Re: Partitioning
hi ya marco
On Sun, 2 Nov 2003, Ron Johnson wrote:
> On Mon, 2003-12-01 at 04:41, Marco Cecconi wrote:
> > Hello, I've been having this question on my mind for a bit now: what is
> > the best practice to partition a hard drive under Unix, and in
> > particular under Linux? At work I try to separate different
> > functionalities as much as possible (eg. /boot, /, /var, /home all on
> > different partitions). This makes sense since the machines are servers.
> > What is your experience regarding workstations? Is there any advantage
> > or disadvantage in using a simpler partitioning (eg. only /boot and /)?
>
> The whole subject is less critical now, but here's how I do it:
> Filesystem 1K-blocks Used Available Use% Mounted on
> /dev/hda3 7874560 150520 7324024 3% /
> /dev/hda2 46668 2871 41388 7% /boot
> /dev/hda5 7874528 1770332 5704180 24% /usr
> /dev/hda6 7874528 708628 6765884 10% /var
> /dev/hda7 7874528 668568 6805944 9% /home
> /dev/hda8 86573816 862620 81313404 2% /data
it doesnt matter if its a server or workstation ...

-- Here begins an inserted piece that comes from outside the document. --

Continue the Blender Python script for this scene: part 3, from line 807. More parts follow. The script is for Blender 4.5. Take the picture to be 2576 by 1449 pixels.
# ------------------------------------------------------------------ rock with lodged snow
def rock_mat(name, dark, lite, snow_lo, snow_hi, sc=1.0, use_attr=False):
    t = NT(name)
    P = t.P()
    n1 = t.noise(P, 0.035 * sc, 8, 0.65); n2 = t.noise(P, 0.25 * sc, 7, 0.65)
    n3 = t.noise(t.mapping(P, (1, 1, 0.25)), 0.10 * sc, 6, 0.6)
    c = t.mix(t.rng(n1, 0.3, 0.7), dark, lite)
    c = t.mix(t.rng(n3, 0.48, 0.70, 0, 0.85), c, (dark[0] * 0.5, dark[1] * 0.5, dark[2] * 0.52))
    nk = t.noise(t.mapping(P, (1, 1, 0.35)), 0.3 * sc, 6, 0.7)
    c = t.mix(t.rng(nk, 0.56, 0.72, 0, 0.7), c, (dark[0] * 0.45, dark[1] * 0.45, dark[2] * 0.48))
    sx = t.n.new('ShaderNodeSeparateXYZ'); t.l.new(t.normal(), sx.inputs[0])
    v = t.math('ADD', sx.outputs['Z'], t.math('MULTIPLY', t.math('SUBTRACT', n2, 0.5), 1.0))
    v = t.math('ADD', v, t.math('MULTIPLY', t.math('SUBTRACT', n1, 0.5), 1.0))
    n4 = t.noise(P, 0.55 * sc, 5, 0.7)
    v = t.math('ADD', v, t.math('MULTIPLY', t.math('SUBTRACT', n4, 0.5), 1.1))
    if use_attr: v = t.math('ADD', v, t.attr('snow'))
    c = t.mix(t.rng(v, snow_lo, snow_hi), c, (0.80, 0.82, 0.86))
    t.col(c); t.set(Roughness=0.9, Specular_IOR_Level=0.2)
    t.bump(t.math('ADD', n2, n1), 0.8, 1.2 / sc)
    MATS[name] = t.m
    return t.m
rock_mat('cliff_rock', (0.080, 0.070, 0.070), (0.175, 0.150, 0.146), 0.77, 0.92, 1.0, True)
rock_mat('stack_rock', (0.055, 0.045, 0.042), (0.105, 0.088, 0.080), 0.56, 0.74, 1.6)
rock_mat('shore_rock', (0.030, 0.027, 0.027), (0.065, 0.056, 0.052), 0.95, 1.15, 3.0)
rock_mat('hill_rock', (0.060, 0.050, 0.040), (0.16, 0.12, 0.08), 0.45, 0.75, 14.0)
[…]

"partition scheme" should be independent of its function
( yes, /var/spool/mail might be bigger on mail servers
( yes, /var/www ( aka /home/http ) is bigger on web servers
but the number of partitions is the same
/tmp should be its own partition because:
you should ( require to ) do "chmod 1777 /tmp"
/boot is NOT needed ...
- /boot was needed in the old days to guarantee that the
boot kernel was occupying the 1st 1024 cylinders
/ - should be as small as possible
so that you can always do e2fsck on it and boot into single user
- if you only have / and "swap", than your entire 100GB or 200GB
has to be e2fsck clean in order to get into single user mode
to fix whatever the problem was
<swap> you want a swap partition so that if some silly apps uses
up all your memory, the system can start doing disk swap
and keep going ( really slow ) vs crashing/dying
/home all user data goes shere and occupys the rest of the disks
only /home and /etc is backed up .. rest of the partitons
can be reformated and you shouldn't care since its
all backed up on the net someplace or on original cdroms
/usr/local might be good to keep(symlink) at /home/local
for more user installed modifications
lots of various reasons for doing lots of various partitions schemes
rest of the "partition howto"
http://www.Linux-1U.net/Partition
c ya
alvin
> I could (and probably should) have combined / and /usr, but this
> way, /tmp has almost 8GB to play with.
>
> The *most*critical* things, IMO, though, is to put /home and /data
> on their own partitions, so that if you do have to reinstall, you
> won't wipe out your data.
>
> You know, I wonder if it wouldn't be useful to put /etc in it's own
> partition, too? With Gnome 2.4 & CUPS, my /etc is 25MB, so a 50MB
> partition, like I did for /boot, would be all you'd need, I think.